Three kids are hard.  You die to yourself and your own needs everyday just trying to figure out how you can possibly hold all of their hands in the parking lot.  You forget about all the stuff, and just focus on the hands...do I have everyone's hands????  You agonize over three sleep patterns and rotating feeding schedules and finding a balance in your relationship with your husband.  You find joy in letting a little of yourself go again while yet still feeling those same aches of guilt.  There is now no possible way I can be the mom I always wanted to be to all of them.  I don't even have enough hands to hold their hands across the street!  The guilt grows.

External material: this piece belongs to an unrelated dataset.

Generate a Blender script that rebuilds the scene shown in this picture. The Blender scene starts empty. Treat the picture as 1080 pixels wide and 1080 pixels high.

Our fourth is still pretty self-sufficient in there, so I won't say I know four kids are hard, too.  But I can make a pretty educated guess that things aren't getting any easier around here anytime soon.  And because I am a human being, I am pretty sure the guilt will just keep growing right along with it.

Mommying is hard.  There are no employee appraisals, and yet everyday someone has something to say about the way you do it, the choices you made, the failures you inevitably had, and how they would have done it differently.  There are no awards, and yet everyday social media blasts you with pictures of everyone else doing it better than you (because really, how many of us post pictures of our bad moments?)

Mommying is hard because I am a sinner.
I look to myself for the strength and ability to do this.
I choose my own needs before others'.
I read blogs I shouldn't read with opinions I wish I didn't know about.
I covet praise.
I feel anger in my heart towards my children for not letting me do what I want to do.
I feel guilt for the anger in my heart.
I fail...every. single. day.

I am a sinner.  I was a sinner when I had one.  I was a sinner when I had two.  I am a sinner now with three.  And I can promise you I will be a sinner when the fourth arrives, too.

Mommying is so hard for the same reason every vocation is hard, because we are sinners.  The challenges are different, but the source of pain is the same.

But thanks be to God, the story doesn't end there.  Because even Jesus knelt in prayer with sweat-turned-blood, agonizing over the vocation He was given, asking that the cup be removed from Him.  But because of His love for us, He said, "Your will be done" to the Father, and took our place upon the cross.  He drank the whole cup of death so that we wouldn't.  He completely fulfilled His vocation so that when you don't, you have forgiveness through Him.

There is no greater peace than this in mommying.
So, keep on keeping on, Ladies, in the joy and peace of Christ.